Information shown =
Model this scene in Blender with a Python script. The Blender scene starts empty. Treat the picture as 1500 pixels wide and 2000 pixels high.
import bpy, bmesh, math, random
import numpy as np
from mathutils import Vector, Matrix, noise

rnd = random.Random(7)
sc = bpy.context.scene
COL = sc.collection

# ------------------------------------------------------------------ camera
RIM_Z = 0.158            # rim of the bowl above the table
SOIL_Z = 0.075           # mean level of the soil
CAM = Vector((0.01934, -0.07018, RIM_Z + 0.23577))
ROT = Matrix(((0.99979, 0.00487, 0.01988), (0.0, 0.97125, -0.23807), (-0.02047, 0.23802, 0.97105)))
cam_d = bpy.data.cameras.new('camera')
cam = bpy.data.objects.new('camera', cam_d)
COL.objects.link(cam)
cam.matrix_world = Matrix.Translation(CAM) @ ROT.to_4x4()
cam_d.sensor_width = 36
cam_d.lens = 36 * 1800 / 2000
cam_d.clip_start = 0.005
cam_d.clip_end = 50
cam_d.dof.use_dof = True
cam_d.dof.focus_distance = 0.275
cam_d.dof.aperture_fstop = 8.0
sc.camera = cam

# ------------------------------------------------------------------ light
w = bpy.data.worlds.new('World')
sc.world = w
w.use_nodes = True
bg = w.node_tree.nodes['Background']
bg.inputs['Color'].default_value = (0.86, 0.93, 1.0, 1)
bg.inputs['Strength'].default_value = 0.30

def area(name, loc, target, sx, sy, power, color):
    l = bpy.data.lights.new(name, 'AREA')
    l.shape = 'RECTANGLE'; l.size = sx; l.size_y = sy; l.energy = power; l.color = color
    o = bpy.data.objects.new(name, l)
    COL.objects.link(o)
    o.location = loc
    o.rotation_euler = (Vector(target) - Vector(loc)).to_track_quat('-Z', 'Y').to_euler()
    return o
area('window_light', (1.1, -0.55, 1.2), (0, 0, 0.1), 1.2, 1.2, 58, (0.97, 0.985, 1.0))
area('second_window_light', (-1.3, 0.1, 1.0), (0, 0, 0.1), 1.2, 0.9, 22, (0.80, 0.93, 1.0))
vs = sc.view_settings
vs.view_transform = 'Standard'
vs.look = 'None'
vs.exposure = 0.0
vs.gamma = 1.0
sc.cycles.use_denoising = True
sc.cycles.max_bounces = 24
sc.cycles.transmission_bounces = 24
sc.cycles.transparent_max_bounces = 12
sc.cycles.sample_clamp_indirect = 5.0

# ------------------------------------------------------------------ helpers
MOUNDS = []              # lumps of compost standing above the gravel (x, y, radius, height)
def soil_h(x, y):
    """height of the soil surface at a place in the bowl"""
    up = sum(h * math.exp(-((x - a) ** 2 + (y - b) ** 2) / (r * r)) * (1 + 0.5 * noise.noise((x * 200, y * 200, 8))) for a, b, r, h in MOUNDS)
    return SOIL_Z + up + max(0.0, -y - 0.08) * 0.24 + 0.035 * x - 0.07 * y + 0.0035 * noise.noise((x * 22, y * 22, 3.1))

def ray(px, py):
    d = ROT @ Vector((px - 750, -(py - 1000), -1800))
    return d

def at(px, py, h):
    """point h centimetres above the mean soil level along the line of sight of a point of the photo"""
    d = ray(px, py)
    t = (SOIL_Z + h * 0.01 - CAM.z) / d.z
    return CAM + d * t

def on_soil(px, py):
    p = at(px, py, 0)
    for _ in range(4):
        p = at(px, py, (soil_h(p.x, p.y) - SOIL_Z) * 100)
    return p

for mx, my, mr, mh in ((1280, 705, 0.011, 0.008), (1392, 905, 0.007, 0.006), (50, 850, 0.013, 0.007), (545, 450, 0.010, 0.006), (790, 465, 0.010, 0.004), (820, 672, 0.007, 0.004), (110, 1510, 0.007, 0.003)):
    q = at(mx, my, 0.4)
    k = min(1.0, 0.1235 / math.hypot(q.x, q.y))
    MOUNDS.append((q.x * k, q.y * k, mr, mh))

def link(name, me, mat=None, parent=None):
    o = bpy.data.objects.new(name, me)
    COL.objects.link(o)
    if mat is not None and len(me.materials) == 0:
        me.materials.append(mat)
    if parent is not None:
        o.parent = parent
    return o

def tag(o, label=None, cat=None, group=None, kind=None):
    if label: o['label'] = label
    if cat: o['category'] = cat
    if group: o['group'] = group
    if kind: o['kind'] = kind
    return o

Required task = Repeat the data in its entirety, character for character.

Answer in full =
Model this scene in Blender with a Python script. The Blender scene starts empty. Treat the picture as 1500 pixels wide and 2000 pixels high.
import bpy, bmesh, math, random
import numpy as np
from mathutils import Vector, Matrix, noise

rnd = random.Random(7)
sc = bpy.context.scene
COL = sc.collection

# ------------------------------------------------------------------ camera
RIM_Z = 0.158            # rim of the bowl above the table
SOIL_Z = 0.075           # mean level of the soil
CAM = Vector((0.01934, -0.07018, RIM_Z + 0.23577))
ROT = Matrix(((0.99979, 0.00487, 0.01988), (0.0, 0.97125, -0.23807), (-0.02047, 0.23802, 0.97105)))
cam_d = bpy.data.cameras.new('camera')
cam = bpy.data.objects.new('camera', cam_d)
COL.objects.link(cam)
cam.matrix_world = Matrix.Translation(CAM) @ ROT.to_4x4()
cam_d.sensor_width = 36
cam_d.lens = 36 * 1800 / 2000
cam_d.clip_start = 0.005
cam_d.clip_end = 50
cam_d.dof.use_dof = True
cam_d.dof.focus_distance = 0.275
cam_d.dof.aperture_fstop = 8.0
sc.camera = cam

# ------------------------------------------------------------------ light
w = bpy.data.worlds.new('World')
sc.world = w
w.use_nodes = True
bg = w.node_tree.nodes['Background']
bg.inputs['Color'].default_value = (0.86, 0.93, 1.0, 1)
bg.inputs['Strength'].default_value = 0.30

def area(name, loc, target, sx, sy, power, color):
    l = bpy.data.lights.new(name, 'AREA')
    l.shape = 'RECTANGLE'; l.size = sx; l.size_y = sy; l.energy = power; l.color = color
    o = bpy.data.objects.new(name, l)
    COL.objects.link(o)
    o.location = loc
    o.rotation_euler = (Vector(target) - Vector(loc)).to_track_quat('-Z', 'Y').to_euler()
    return o
area('window_light', (1.1, -0.55, 1.2), (0, 0, 0.1), 1.2, 1.2, 58, (0.97, 0.985, 1.0))
area('second_window_light', (-1.3, 0.1, 1.0), (0, 0, 0.1), 1.2, 0.9, 22, (0.80, 0.93, 1.0))
vs = sc.view_settings
vs.view_transform = 'Standard'
vs.look = 'None'
vs.exposure = 0.0
vs.gamma = 1.0
sc.cycles.use_denoising = True
sc.cycles.max_bounces = 24
sc.cycles.transmission_bounces = 24
sc.cycles.transparent_max_bounces = 12
sc.cycles.sample_clamp_indirect = 5.0

# ------------------------------------------------------------------ helpers
MOUNDS = []              # lumps of compost standing above the gravel (x, y, radius, height)
def soil_h(x, y):
    """height of the soil surface at a place in the bowl"""
    up = sum(h * math.exp(-((x - a) ** 2 + (y - b) ** 2) / (r * r)) * (1 + 0.5 * noise.noise((x * 200, y * 200, 8))) for a, b, r, h in MOUNDS)
    return SOIL_Z + up + max(0.0, -y - 0.08) * 0.24 + 0.035 * x - 0.07 * y + 0.0035 * noise.noise((x * 22, y * 22, 3.1))

def ray(px, py):
    d = ROT @ Vector((px - 750, -(py - 1000), -1800))
    return d

def at(px, py, h):
    """point h centimetres above the mean soil level along the line of sight of a point of the photo"""
    d = ray(px, py)
    t = (SOIL_Z + h * 0.01 - CAM.z) / d.z
    return CAM + d * t

def on_soil(px, py):
    p = at(px, py, 0)
    for _ in range(4):
        p = at(px, py, (soil_h(p.x, p.y) - SOIL_Z) * 100)
    return p

for mx, my, mr, mh in ((1280, 705, 0.011, 0.008), (1392, 905, 0.007, 0.006), (50, 850, 0.013, 0.007), (545, 450, 0.010, 0.006), (790, 465, 0.010, 0.004), (820, 672, 0.007, 0.004), (110, 1510, 0.007, 0.003)):
    q = at(mx, my, 0.4)
    k = min(1.0, 0.1235 / math.hypot(q.x, q.y))
    MOUNDS.append((q.x * k, q.y * k, mr, mh))

def link(name, me, mat=None, parent=None):
    o = bpy.data.objects.new(name, me)
    COL.objects.link(o)
    if mat is not None and len(me.materials) == 0:
        me.materials.append(mat)
    if parent is not None:
        o.parent = parent
    return o

def tag(o, label=None, cat=None, group=None, kind=None):
    if label: o['label'] = label
    if cat: o['category'] = cat
    if group: o['group'] = group
    if kind: o['kind'] = kind
    return o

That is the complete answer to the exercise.